States across the US have been passing laws to prevent deep-pocketed, litigation-happy bullies from filing exactly these types of suits to intimidate critics from making protected speech. There’s even a name for the strategy: Strategic Lawsuits Against Public Participation. The statutes pre-empting them are commonly known as anti-SLAPP laws, and, in fact, the District of Columbia put one on the books this spring.

Among other things, it requires that plaintiffs demonstrate early in the legal process that they’re likely to prevail on the merits of a complaint (as opposed to bankrupting a defendant in discovery before the question of merit ever comes before a judge).

Now Snyder is challenging that law, too, broadening his sights from the City Paper to a legal protection that’s enjoyed by citizens throughout the District. And the city has had to intervene in the lawsuit to defend its law, with an amicus brief filed by the ACLU, the American Society of Newspaper Editors, the Society of Professional Journalists and a whole slew of other media organizations.

Back in April, Snyder moved the suit from New York to Washington.

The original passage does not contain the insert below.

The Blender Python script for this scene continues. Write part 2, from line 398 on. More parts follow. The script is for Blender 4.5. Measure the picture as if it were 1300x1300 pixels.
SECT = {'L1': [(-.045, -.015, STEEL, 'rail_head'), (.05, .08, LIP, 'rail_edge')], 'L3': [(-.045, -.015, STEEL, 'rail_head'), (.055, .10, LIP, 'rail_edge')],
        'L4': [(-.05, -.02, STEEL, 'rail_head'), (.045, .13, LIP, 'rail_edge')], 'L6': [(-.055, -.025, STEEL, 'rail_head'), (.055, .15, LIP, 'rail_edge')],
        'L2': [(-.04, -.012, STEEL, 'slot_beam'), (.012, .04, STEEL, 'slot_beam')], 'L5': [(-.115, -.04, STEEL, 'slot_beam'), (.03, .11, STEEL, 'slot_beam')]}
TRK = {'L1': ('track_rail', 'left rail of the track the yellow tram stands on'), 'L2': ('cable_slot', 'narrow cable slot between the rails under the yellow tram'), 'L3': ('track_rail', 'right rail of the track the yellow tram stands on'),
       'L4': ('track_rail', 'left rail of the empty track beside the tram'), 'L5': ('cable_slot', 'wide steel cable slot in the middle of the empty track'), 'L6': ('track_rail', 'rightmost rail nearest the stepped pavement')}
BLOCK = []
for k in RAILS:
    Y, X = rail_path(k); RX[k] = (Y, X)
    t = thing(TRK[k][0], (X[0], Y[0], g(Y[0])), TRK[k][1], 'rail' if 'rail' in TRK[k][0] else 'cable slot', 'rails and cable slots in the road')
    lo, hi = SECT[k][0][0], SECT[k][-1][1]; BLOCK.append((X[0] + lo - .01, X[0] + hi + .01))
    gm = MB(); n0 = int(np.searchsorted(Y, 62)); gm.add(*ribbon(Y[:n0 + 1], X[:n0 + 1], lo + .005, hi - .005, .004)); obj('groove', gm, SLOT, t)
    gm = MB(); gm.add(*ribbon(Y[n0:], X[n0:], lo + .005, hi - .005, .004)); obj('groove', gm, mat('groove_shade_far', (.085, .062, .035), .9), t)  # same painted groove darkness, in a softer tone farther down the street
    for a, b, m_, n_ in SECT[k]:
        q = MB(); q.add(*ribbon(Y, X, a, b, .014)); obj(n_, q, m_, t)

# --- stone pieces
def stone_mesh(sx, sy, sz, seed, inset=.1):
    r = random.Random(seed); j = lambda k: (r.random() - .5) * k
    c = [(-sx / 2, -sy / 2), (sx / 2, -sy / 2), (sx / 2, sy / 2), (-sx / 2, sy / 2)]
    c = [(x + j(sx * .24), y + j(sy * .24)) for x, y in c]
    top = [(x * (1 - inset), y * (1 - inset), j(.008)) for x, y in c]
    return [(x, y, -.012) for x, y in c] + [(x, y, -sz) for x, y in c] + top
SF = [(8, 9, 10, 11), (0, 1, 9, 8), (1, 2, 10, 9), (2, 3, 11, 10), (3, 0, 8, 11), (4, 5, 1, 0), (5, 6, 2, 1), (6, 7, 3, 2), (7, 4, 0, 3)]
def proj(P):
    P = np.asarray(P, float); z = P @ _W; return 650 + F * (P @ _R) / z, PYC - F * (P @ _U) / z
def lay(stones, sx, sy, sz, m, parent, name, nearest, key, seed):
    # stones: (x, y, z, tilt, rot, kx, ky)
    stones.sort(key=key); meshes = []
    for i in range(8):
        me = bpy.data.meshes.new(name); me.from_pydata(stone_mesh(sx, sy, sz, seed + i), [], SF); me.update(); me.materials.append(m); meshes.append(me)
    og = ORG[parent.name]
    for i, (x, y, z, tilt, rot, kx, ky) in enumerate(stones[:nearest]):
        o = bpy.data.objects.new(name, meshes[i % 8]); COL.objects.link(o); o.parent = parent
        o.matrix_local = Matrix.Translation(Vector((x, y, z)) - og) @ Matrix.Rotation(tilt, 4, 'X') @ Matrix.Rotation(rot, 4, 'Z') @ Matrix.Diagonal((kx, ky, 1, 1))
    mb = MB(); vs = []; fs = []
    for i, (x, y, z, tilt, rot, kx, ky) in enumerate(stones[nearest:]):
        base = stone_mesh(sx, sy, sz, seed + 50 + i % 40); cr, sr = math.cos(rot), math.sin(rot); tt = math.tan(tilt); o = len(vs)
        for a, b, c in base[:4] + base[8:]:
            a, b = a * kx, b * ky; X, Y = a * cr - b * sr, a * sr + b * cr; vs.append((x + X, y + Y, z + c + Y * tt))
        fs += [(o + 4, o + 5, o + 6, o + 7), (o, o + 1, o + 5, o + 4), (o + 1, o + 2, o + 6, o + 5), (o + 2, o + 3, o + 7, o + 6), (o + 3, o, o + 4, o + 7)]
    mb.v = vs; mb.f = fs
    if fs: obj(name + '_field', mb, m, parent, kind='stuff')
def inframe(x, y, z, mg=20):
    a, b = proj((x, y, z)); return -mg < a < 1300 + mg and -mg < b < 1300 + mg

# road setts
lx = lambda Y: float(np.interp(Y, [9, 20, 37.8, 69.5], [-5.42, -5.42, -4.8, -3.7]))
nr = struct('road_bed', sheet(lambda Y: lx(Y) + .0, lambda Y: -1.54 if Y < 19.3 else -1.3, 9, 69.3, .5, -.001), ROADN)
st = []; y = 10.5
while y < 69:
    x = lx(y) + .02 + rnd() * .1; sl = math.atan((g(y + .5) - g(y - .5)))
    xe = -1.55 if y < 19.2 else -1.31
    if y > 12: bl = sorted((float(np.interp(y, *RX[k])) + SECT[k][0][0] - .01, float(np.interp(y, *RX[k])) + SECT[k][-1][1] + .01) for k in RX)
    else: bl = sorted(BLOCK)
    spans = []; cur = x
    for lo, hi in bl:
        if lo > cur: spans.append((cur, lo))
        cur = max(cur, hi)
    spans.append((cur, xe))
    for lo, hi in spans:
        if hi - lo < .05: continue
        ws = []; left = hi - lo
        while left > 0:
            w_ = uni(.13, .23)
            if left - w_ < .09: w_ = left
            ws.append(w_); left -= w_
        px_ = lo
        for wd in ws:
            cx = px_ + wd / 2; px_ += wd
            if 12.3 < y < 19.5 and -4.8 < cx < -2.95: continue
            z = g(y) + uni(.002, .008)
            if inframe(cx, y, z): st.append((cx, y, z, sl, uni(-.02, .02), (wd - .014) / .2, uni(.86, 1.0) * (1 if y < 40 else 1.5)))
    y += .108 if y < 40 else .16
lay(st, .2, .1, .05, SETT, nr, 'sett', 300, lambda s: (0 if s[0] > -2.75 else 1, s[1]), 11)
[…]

The City Paper then requested the suit be dismissed in June under the new anti-SLAPP law. Snyder’s lawyers, in response, are arguing that the anti-SLAPP law itself is unconstitutional (according to a convoluted legal arrangement that restricts the District of Columbia from governing itself in the same way other states and municipalities in the U.S. can).

The case has since evolved well beyond the small-bore debate over the tongue-in-cheek tone of McKenna’s original story and into a much larger one over the right of media outlets — and others — to legitimately criticise wealthy people without fear of legal harassment.

This much at least is clear: When the case finally reaches its conclusion, Snyder will have provided enough material to supplant the Cranky Redskin’s Guide with an entire book.

Philippines: Libel law used against journalist

In what is reportedly the first time that a Philippine Supreme Court justice has filed a libel case against anyone including a journalist, reporter Marites Danguilan Vitug was forced to post P10,000 (145 GBP) bail on Friday on charges that she had defamed Supreme Court Justice Presbitero Velasco in a recent book. In the book, Shadow of Doubt, Vitug quoted residents of the Marinduque constituency as saying the Supreme Court justice was active in inviting two local officials to run with his son as councillor and promising to underwrite campaign expenses.